Valencia en Fallas

Recuerdo años atrás cuando el olor a pólvora de los primeros petardos venía acompañado de una cálida brisa y un espléndido sol primaveral que no hacían más que recordarnos que las Fallas habían llegado a la ciudad. No era siquiera marzo y los más ansiosos salían a la calle para llenar de ruido y humo las aceras. Este año, sin embargo, ha sido distinto. El aviso de la alcaldesa que daba pie a la primera mascletà de la temporada resultó empañado por unas nubes grises que trajeron consigo lluvias y caras largas. Yo, por no perder la costumbre, enfurecí el mismo día que vi desfilar, rumbo a las Torres, decenas de falleritos y falleritas por debajo de mi casa.

Este fin de semana tuvo lugar la particular Cridà, un acto en el que Rita, borracha de alegría, aboga desde las alturas por la participación de todos los valencianos en esta fiesta tan nuestra. Así empiezan las Fallas de Valencia, un negocio que mueve alrededor de un millón de turistas cada año. Visto desde la distancia, cuesta averiguar qué es lo que realmente atrae a toda esta gente que viene desde fuera… ¿Las supuestas obras de arte de cartón piedra que crecen en el asfalto y esperan durante días a ser devoradas por el fuego? ¿La multitud que se reúne cada día, puntual en el ayuntamiento, para ver cómo explota la plaza? ¿Los millones de vatios que iluminan la calle Sueca? ¿Acaso el chocolate con churros? ¿O quizá las verbenas, el alcohol y el descontrol hasta altas horas de la madrugada? Sí, puede que sea esto último.

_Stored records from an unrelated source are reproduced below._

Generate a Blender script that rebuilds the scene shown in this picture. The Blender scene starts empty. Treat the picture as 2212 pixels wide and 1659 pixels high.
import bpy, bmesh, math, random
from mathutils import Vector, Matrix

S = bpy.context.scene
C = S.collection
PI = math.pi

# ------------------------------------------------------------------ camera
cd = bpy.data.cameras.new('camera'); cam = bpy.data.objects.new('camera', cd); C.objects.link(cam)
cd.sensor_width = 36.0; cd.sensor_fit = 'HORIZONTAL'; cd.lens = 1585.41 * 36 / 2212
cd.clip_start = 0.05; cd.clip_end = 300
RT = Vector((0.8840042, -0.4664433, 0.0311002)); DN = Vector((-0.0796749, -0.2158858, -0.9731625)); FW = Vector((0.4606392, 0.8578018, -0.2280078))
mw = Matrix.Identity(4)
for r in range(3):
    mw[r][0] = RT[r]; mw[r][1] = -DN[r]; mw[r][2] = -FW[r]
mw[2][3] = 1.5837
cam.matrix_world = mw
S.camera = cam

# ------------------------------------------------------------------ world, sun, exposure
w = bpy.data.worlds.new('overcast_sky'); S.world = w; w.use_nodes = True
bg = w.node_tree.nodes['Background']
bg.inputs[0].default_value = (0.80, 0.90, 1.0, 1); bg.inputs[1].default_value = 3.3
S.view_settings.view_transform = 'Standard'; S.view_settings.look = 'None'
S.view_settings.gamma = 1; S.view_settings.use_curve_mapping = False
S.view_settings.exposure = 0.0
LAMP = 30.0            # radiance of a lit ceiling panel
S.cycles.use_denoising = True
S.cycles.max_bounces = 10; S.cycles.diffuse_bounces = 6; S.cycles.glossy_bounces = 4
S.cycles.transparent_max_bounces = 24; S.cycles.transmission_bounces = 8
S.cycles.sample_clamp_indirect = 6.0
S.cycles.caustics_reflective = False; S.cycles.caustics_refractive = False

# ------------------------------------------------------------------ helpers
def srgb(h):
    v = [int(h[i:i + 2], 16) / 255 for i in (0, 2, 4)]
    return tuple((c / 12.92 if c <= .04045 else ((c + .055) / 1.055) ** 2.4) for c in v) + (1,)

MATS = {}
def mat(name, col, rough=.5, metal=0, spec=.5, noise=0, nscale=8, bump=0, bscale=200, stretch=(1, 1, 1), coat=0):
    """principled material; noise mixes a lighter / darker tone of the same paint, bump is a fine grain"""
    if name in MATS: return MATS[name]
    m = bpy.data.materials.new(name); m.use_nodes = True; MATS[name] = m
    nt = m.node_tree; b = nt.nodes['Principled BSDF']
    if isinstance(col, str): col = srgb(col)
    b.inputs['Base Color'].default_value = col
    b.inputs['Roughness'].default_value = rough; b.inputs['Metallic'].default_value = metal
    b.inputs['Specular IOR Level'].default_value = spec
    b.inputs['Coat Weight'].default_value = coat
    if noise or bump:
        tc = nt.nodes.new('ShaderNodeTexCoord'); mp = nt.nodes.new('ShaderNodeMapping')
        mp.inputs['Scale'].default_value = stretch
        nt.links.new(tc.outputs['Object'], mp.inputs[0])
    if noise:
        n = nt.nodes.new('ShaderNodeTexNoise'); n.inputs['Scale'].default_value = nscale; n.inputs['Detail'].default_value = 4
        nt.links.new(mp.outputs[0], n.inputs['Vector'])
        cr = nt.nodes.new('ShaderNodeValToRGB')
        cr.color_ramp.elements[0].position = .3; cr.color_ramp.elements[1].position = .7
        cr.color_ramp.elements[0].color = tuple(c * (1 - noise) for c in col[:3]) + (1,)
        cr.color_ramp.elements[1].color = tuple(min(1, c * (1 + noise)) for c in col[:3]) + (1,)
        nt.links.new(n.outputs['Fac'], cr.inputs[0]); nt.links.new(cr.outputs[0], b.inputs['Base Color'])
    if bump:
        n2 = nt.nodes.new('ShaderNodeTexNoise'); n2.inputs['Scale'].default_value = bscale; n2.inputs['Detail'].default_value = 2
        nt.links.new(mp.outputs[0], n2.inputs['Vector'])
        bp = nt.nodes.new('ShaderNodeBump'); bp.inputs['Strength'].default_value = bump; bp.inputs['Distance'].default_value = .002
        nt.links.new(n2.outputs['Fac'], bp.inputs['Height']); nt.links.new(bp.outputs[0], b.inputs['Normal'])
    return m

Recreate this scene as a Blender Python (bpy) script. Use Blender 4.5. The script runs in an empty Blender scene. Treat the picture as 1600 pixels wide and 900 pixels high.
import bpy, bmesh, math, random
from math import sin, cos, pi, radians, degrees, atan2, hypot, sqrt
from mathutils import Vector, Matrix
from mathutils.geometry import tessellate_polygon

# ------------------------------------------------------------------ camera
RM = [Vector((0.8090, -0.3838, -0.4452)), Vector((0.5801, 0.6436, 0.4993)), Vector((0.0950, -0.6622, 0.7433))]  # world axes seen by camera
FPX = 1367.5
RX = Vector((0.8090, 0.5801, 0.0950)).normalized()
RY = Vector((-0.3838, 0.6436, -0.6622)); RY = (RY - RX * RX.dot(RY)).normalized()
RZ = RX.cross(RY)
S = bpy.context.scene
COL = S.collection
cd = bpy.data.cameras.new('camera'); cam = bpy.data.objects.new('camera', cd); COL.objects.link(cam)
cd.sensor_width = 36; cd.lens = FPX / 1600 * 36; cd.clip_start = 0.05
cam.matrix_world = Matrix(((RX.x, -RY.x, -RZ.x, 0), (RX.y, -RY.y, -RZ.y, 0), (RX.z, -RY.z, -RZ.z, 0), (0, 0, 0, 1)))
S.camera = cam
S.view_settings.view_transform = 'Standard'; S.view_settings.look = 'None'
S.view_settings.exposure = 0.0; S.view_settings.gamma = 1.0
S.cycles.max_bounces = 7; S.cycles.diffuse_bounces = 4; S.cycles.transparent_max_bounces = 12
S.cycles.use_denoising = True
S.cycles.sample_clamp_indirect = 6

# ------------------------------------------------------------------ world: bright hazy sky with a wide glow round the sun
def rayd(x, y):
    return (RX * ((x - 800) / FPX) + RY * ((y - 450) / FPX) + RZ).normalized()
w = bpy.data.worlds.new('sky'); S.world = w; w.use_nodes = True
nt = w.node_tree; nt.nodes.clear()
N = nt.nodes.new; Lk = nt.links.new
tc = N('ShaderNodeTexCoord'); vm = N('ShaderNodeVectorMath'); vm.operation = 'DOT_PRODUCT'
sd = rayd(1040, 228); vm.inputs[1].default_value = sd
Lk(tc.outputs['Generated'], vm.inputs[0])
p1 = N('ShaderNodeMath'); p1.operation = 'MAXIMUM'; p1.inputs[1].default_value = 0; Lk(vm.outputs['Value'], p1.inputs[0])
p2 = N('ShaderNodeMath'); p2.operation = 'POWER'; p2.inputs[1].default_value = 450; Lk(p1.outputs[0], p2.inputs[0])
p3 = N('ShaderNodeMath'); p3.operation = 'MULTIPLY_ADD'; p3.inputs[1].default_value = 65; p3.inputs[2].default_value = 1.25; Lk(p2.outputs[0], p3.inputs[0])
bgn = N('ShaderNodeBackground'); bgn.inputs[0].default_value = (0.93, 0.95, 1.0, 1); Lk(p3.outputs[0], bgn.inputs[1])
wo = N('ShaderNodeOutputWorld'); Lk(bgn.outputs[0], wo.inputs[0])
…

Porque las Fallas realmente son Fallas para unos pocos. Una fiesta que tradicionalmente había sido pagana, celebrada con motivo del inicio de la primavera, se ha convertido con el tiempo en una celebración plagada de elementos religiosos donde la ofrenda es el máximo exponente. Y son cada vez menos los que ven y celebran este acontecimiento tal y como es, y cada vez más los que aprovechan la excusa para emborracharse y, de paso, tratar de embriagar a alguna jovencita de tez pálida venida de tierras del norte.

Para el resto de ciudadanos, que tal vez nos resulte indiferente todo este ruidoso circo, es un verdadero desafío poner los pies en la calle sin evitar tener que estar alerta ante cualquier artefacto explosivo que haga peligrar nuestros tímpanos. Pasear por la ciudad se convierte en un auténtico reto. Y circular por ella es la más terrible de las pesadillas. Calles cortadas por culpa de los gigantes de cartón, cuando no por una carpa privada en que los adultos beben y los niños incordian, y decenas de atascos incluso en las grandes avenidas acaban con la paciencia de cualquiera.

En ocasiones la única alternativa no es otra que una buena huída a cualquier otro rincón de la península. Buscando unos días de tranquilidad y evasión, merece la pena disfrutar del folclore valenciano desde la distancia. Tan sólo seré capaz de regresar cuando todo haya acabado. Cuando los servicios de limpieza tengan que hacer horas extra para devolver a la ciudad una imagen mínimamente decente. Y cuando el silencio vuelva a reinar, al menos, en mi habitación. Al fin y al cabo habré visto exactamente las mismas fallas que si me hubiera quedado. Ninguna.